Jessica Taylor: Our guide told us that all we need to survive in life is family, shelter and food. Well, we came up with a fourth: spirituality. Our group was close and we helped each other. I enjoyed the horse ride in Lesotho. A lowlight was the blisters. And on day eight, we got a bit lost. One day, the weather was miserable — cold and rainy. We dragged on and my blisters were hurting. I wanted to sit down and cry. But when we arrived at camp, we found a big fire, army tent and soup waiting — prepared by the local farmer. We loved the letter drops. They meant a lot to us and reminded us how much we take for granted. During the phone call, some of the day scholars broke down. It was very emotional. Approaching Giant’s Cup, the wind was terrible and we used each other for support. I’m terrified of heights, so it was hard. When you look back, these things seems small, but at the time, they were big. As a result of the trip I think we are more disciplined in our personal lives.

Bianca Wittig: I’d do it again, but perhaps for a shorter distance. Not knowing what lay ahead was difficult. After the first day, I thought: Oh my word ... another three weeks of this! It seemed like forever. The best part was what we learnt about ourselves. We discovered that you can do anything if you set your mind to it. And you get to know your friends a lot better.

Jessica Hodgkinson: I loved it. I was surrounded by positive people. The first day was hard; it seemed like we were never going to get to camp.
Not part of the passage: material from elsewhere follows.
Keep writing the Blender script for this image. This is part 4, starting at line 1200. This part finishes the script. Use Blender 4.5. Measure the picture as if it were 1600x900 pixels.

We came across veld fires the second day, so we had to change our route. We also got lost and it was a relief when we finally found our way. I learnt more about myself mentally than physically. We had to be very self-disciplined and organised in order to be able to leave promptly in the morning. We had to pace ourselves with our food. On the second last day, we ate all our snacks, so we were starving. Fortunately, Ms Whitfield gave us some leftovers. I learnt to appreciate what my mum does and the benefits of living in a solid house as opposed to a flimsy tent. The beauty of Giant’s Cup and Hodgkin’s Peak humbles you. We had a chance to reflect on God’s creation of the Earth. Being there was special.

Advice for next year’s hikers

• put comfort before fashion;

• practise walking with your backpack;

• get the right-sized backpack;

• take fewer clothes rather than a backpack that’s too big;

• wear in your hiking boots beforehand;

• go without deodorant rather than have to carry it; and

• buy SPF long-sleeved shirts to prevent sunburn.